Data segment
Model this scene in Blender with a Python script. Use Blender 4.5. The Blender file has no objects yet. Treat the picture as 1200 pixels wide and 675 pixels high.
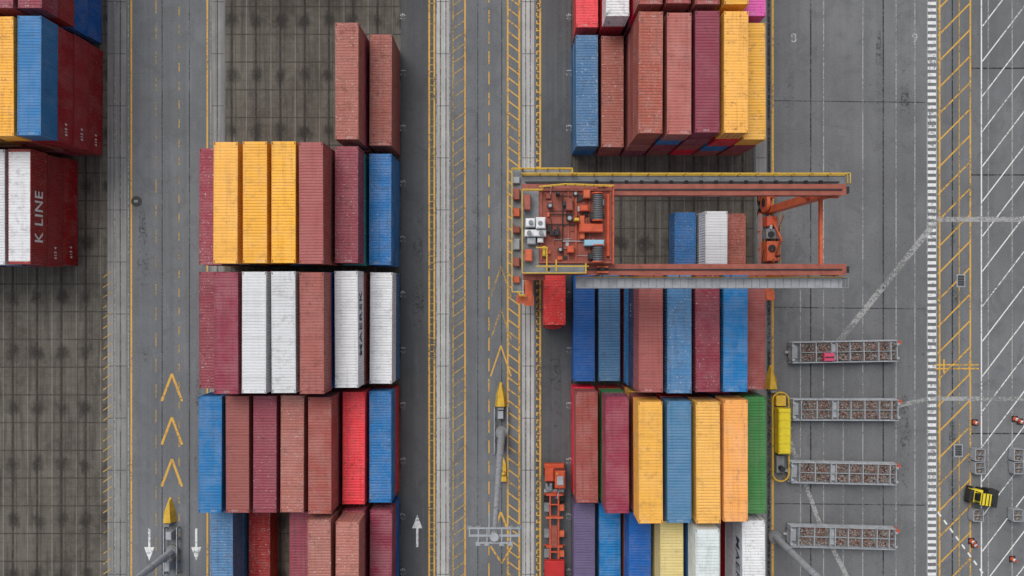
import bpy, math, random
from mathutils import Vector, Matrix
random.seed(7)
R = math.radians
scene = bpy.context.scene
CAMH = 80.0
def P(px, py, z=0.0):
    """survey helper: plan position in metres of a measured point lying at height z"""
    f = (CAMH - z) / CAMH / 10.0
    return ((px - 600) * f, (337.5 - py) * f, z)

# ------------------------------------------------------------------ nodes
class NT:
    def __init__(s, name):
        s.m = bpy.data.materials.new(name); s.m.use_nodes = True
        s.t = s.m.node_tree; s.n = s.t.nodes; s.l = s.t.links
        s.b = s.n['Principled BSDF']; s.out = s.n['Material Output']
    def put(s, inp, v):
        if v is None: return
        if isinstance(v, bpy.types.NodeSocket): s.l.new(v, inp)
        elif isinstance(v, (tuple, list)):
            if inp.type == 'RGBA' and len(v) == 3: v = (*v, 1)
            inp.default_value = v
        else: inp.default_value = v
    def math(s, op, a, b=None, c=None, clamp=False):
        n = s.n.new('ShaderNodeMath'); n.operation = op; n.use_clamp = clamp
        s.put(n.inputs[0], a); s.put(n.inputs[1], b); s.put(n.inputs[2], c); return n.outputs[0]
    def mix(s, f, a, b, mode='MIX'):
        n = s.n.new('ShaderNodeMix'); n.data_type = 'RGBA'; n.blend_type = mode
        s.put(n.inputs[0], f); s.put(n.inputs[6], a); s.put(n.inputs[7], b); return n.outputs[2]
    def coord(s):
        return s.n.new('ShaderNodeTexCoord').outputs['Object']
    def mapping(s, v, sc=(1, 1, 1), loc=(0, 0, 0)):
        n = s.n.new('ShaderNodeMapping'); s.put(n.inputs['Vector'], v); s.put(n.inputs['Scale'], sc); s.put(n.inputs['Location'], loc)
        return n.outputs[0]
    def noise(s, v, scale, detail=4, rough=.55, dist=0):
        n = s.n.new('ShaderNodeTexNoise'); s.put(n.inputs['Vector'], v)
        n.inputs['Scale'].default_value = scale; n.inputs['Detail'].default_value = min(detail, 4)
        n.inputs['Roughness'].default_value = rough; n.inputs['Distortion'].default_value = dist
        return n.outputs['Fac']
    def rng(s, v, a, b, c=0., d=1.):
        n = s.n.new('ShaderNodeMapRange'); n.clamp = True
        s.put(n.inputs[0], v)
        for i, k in zip((1, 2, 3, 4), (a, b, c, d)): s.put(n.inputs[i], k)
        return n.outputs[0]
    def sep(s, v):
        n = s.n.new('ShaderNodeSeparateXYZ'); s.put(n.inputs[0], v); return n.outputs
    def done(s, col, rough=.7, metal=0., bump=None, bd=.02, bs=.5):
        s.put(s.b.inputs['Base Color'], col); s.put(s.b.inputs['Roughness'], rough); s.put(s.b.inputs['Metallic'], metal)
        s.b.inputs['Specular IOR Level'].default_value = .3
        if bump is not None:
            n = s.n.new('ShaderNodeBump'); n.inputs['Strength'].default_value = bs; n.inputs['Distance'].default_value = bd
            s.put(n.inputs['Height'], bump); s.l.new(n.outputs[0], s.b.inputs['Normal'])
        return s.m

def asphalt(name, base, seed=0, streak=.5, spots=.5, light=1.3):
    t = NT(name); c = t.mapping(t.coord(), loc=(seed * 13.1, seed * 7.7, 0))
    d = tuple(x * .52 for x in base); li = tuple(min(1, x * light) for x in base)
    big = t.rng(t.noise(c, .05, 5, .6), .38, .62)
    col = t.mix(big, t.mix(.6, base, d), t.mix(.45, base, li))
    st = t.rng(t.noise(t.mapping(c, (1.1, .018, 1)), 1., 5, .6), .42, .66)
    col = t.mix(t.math('MULTIPLY', st, streak), col, d)
    st2 = t.rng(t.noise(t.mapping(c, (2.3, .03, 1), (40, 3, 0)), 1., 4, .6), .52, .72)
    col = t.mix(t.math('MULTIPLY', st2, streak * .5), col, li)
    bl = t.rng(t.noise(c, .38, 5, .72, .8), .50, .66)
    col = t.mix(t.math('MULTIPLY', bl, .55), col, d)
    sp = t.rng(t.noise(c, 1.9, 3, .6, .3), .655, .72)
    gate = t.rng(t.noise(c, .11, 3, .6), .46, .58)
    col = t.mix(t.math('MULTIPLY', t.math('MULTIPLY', sp, gate), spots), col, (.016, .016, .016))
    du = t.rng(t.noise(t.mapping(c, (.3, .12, 1), (9, 9, 0)), 1., 5, .7), .54, .7)
    col = t.mix(t.math('MULTIPLY', du, .3), col, tuple(min(1, x * 1.6) for x in base))
    gr = t.noise(c, 8., 4, .8)
    col = t.mix(.34, col, t.mix(t.rng(gr, .34, .66), tuple(x * .3 for x in base), tuple(x * 1.7 for x in base)))
    return t.done(col, t.rng(big, 0, 1, .8, .95), 0, gr, .02, .4)

def concrete(name, base, seed=0):
    t = NT(name); c = t.mapping(t.coord(), loc=(seed * 5.3, seed * 3.1, 0)); o = t.sep(t.coord())
    n1 = t.noise(c, .4, 6, .65); col = t.mix(t.rng(n1, .35, .65), tuple(x * .78 for x in base), base)
    st = t.rng(t.noise(t.mapping(c, (4, .04, 1)), 1., 4), .46, .64)
    col = t.mix(t.math('MULTIPLY', st, .6), col, tuple(x * .45 for x in base))
    fy = t.math('FRACT', t.math('DIVIDE', o[1], 6.1)); j = t.rng(t.math('ABSOLUTE', t.math('SUBTRACT', fy, .5)), .004, .012, 1, 0)
    col = t.mix(t.math('MULTIPLY', j, .7), col, (.04, .04, .04))
    g = t.noise(c, 10, 4, .7); col = t.mix(t.math('MULTIPLY', t.rng(g, .48, .7), .35), col, (.08, .075, .07))
    return t.done(col, .9)

def yard_mat():
    t = NT('yard_concrete'); co = t.coord()
    wob = t.noise(co, .9, 3)
    o = t.sep(co)
    n1 = t.noise(co, .13, 5, .6); n2 = t.noise(co, 1.3, 5, .65)
    col = t.mix(t.rng(n1, .38, .62), (.066, .056, .044), (.122, .110, .090))
    col = t.mix(t.math('MULTIPLY', t.rng(n2, .4, .7), .5), col, (.16, .148, .125))
    ax = t.math('ADD', t.math('DIVIDE', o[0], 2.85), t.math('MULTIPLY', wob, .05))
    fx = t.math('FRACT', ax)
    s1 = t.rng(t.math('ABSOLUTE', t.math('SUBTRACT', fx, .5)), .025, .075, 1, 0)
    col = t.mix(t.math('MULTIPLY', s1, t.rng(n2, .3, .6, .4, .95)), col, (.02, .017, .015))
    s1b = t.rng(t.math('ABSOLUTE', t.math('SUBTRACT', t.math('FRACT', t.math('ADD', ax, .38)), .5)), .01, .045, 1, 0)
    col = t.mix(t.math('MULTIPLY', s1b, .45), col, (.26, .245, .22))
    for k, (off, w, f) in enumerate(((.25, .03, .6), (.75, .02, .35))):
        fx2 = t.math('FRACT', t.math('ADD', t.math('DIVIDE', o[0], 1.425), off))
        s2 = t.rng(t.math('ABSOLUTE', t.math('SUBTRACT', fx2, .5)), w * .4, w, 1, 0)
        col = t.mix(t.math('MULTIPLY', s2, f), col, (.022, .019, .017))
    for per, w, f in ((3.25, .035, .85), (1.083, .06, .3)):
        fy = t.math('FRACT', t.math('DIVIDE', t.math('SUBTRACT', o[1], 2.1), per))
        s3 = t.rng(t.math('ABSOLUTE', t.math('SUBTRACT', fy, .5)), w * .4, w, 1, 0)
        col = t.mix(t.math('MULTIPLY', s3, t.rng(n2, .35, .6, f * .25, f)), col, (.028, .024, .02))
    fy2 = t.math('SUBTRACT', t.math('FRACT', t.math('DIVIDE', t.math('SUBTRACT', o[1], 2.1), 6.5)), .5)
    fx3 = t.math('SUBTRACT', fx, .5)
    dd = t.math('SQRT', t.math('ADD', t.math('POWER', t.math('MULTIPLY', fy2, 5.2), 2), t.math('POWER', t.math('MULTIPLY', fx3, 2.6), 2)))
    dd = t.math('ADD', dd, t.math('MULTIPLY', t.math('SUBTRACT', t.noise(t.mapping(co, (1, .6, 1)), .8, 5, .7), .5), 2.4))
    col = t.mix(t.rng(dd, .2, .9, .8, 0), col, (.016, .014, .013))
    st = t.rng(t.noise(t.mapping(co, (1.6, .10, 1)), 1., 5, .6), .48, .64)
    col = t.mix(t.math('MULTIPLY', st, .55), col, (.03, .026, .022))
    g = t.noise(co, 8, 4, .7)
    col = t.mix(t.math('MULTIPLY', t.rng(g, .52, .72), .4), col, (.22, .21, .19))
    return t.done(col, .85)

def paint(name, base, worn=.5, seed=0, op=.95, lo=.12):
    t = NT(name); c = t.mapping(t.coord(), loc=(seed, seed * 2, 0))
    n = t.noise(c, 2.6, 5, .8); m = t.noise(c, .2, 2)
    th = t.rng(m, .35, .65, worn - .09, worn + .09)
    f = t.rng(t.math('SUBTRACT', n, th), -.06, .10, lo, op)
    t.done(base, .7)
    tr = t.n.new('ShaderNodeBsdfTransparent'); mx = t.n.new('ShaderNodeMixShader')
    t.put(mx.inputs[0], f); t.l.new(tr.outputs[0], mx.inputs[1]); t.l.new(t.b.outputs[0], mx.inputs[2])
    t.l.new(mx.outputs[0], t.out.inputs[0]); return t.m

def metal_paint(name, base, dirt=.4, rust=.35, rough=.5, sc=1.):
    t = NT(name); c = t.coord()
    n = t.noise(c, 1.1 * sc, 5, .65)
    col = t.mix(t.math('MULTIPLY', t.rng(n, .4, .7), dirt), base, tuple(x * .45 for x in base))
    if rust > 0:
        r = t.rng(t.noise(c, 3.3 * sc, 5, .7), .56, .66)
        col = t.mix(t.math('MULTIPLY', r, rust), col, (.10, .045, .028))
    return t.done(col, rough)

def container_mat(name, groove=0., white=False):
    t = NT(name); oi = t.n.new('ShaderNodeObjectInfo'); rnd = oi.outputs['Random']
    off = t.n.new('ShaderNodeCombineXYZ')
    t.put(off.inputs[0], t.math('MULTIPLY', rnd, 531.)); t.put(off.inputs[1], t.math('MULTIPLY', rnd, 977.)); t.put(off.inputs[2], t.math('MULTIPLY', rnd, 77.))
    va = t.n.new('ShaderNodeVectorMath'); t.l.new(t.coord(), va.inputs[0]); t.l.new(off.outputs[0], va.inputs[1]); c = va.outputs[0]
    base = (.70, .71, .72, 1) if white else oi.outputs['Color']
    r2 = t.math('FRACT', t.math('MULTIPLY', rnd, 17.31)); r3 = t.math('FRACT', t.math('MULTIPLY', rnd, 41.7)); r4 = t.math('FRACT', t.math('MULTIPLY', rnd, 91.3))
    hsv = t.n.new('ShaderNodeHueSaturation'); t.put(hsv.inputs['Color'], base)
    t.put(hsv.inputs['Value'], t.rng(r2, 0, 1, .9, 1.12)); t.put(hsv.inputs['Saturation'], t.rng(r3, 0, 1, .95, 1.06)); t.put(hsv.inputs['Hue'], t.rng(r4, 0, 1, .493, .507))
    col = hsv.outputs[0]
    dk = t.mix(1., col, (.48, .45, .44), 'MULTIPLY')
    # chalky, sun-faded patches of very uneven size
    fd = t.rng(t.noise(c, .55, 5, .75), .42, .60)
    col = t.mix(t.math('MULTIPLY', fd, t.rng(r3, 0, 1, .2, .95)), col, (.085, .075, .07), 'SCREEN')
    # grime panels across the roof and runs along it
    pn = t.rng(t.noise(t.mapping(c, (.2, 2.2, .25)), 1., 3, .6), .48, .72)
    col = t.mix(t.math('MULTIPLY', pn, .24), col, dk)
    ln = t.rng(t.noise(t.mapping(c, (2.5, .12, .5), (5, 5, 5)), 1., 4, .6), .52, .66)
    col = t.mix(t.math('MULTIPLY', ln, t.rng(r2, 0, 1, .1, .4)), col, dk)
    gm = t.rng(t.noise(c, 1.1, 5, .78), .52, .66)
    col = t.mix(t.math('MULTIPLY', gm, t.rng(r4, 0, 1, .1, .6)), col, dk)
    # rust, heavier on some boxes than on others
    rs = t.rng(t.noise(c, 2.1, 5, .78, .5), t.rng(r2, .5, 1, .63, .565), .66)
    col = t.mix(t.math('MULTIPLY', rs, t.rng(r2, .15, .9, 0., .9)), col, t.mix(.35, (.09, .038, .022), col))
    sp = t.rng(t.noise(c, 5.0, 3, .6), .64, .675)
    col = t.mix(t.math('MULTIPLY', sp, t.rng(r4, .5, .8, 0., .7)), col, (.55, .53, .5))
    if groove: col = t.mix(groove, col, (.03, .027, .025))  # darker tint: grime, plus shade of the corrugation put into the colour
    return t.done(col, t.rng(gm, 0, 1, .5, .75))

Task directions
Pictures stay out. Repeat only the lines from the beginning of the data through the line that has "return ((px - 600)".

Exercise result
Model this scene in Blender with a Python script. Use Blender 4.5. The Blender file has no objects yet. Treat the picture as 1200 pixels wide and 675 pixels high.
import bpy, math, random
from mathutils import Vector, Matrix
random.seed(7)
R = math.radians
scene = bpy.context.scene
CAMH = 80.0
def P(px, py, z=0.0):
    """survey helper: plan position in metres of a measured point lying at height z"""
    f = (CAMH - z) / CAMH / 10.0
    return ((px - 600) * f, (337.5 - py) * f, z)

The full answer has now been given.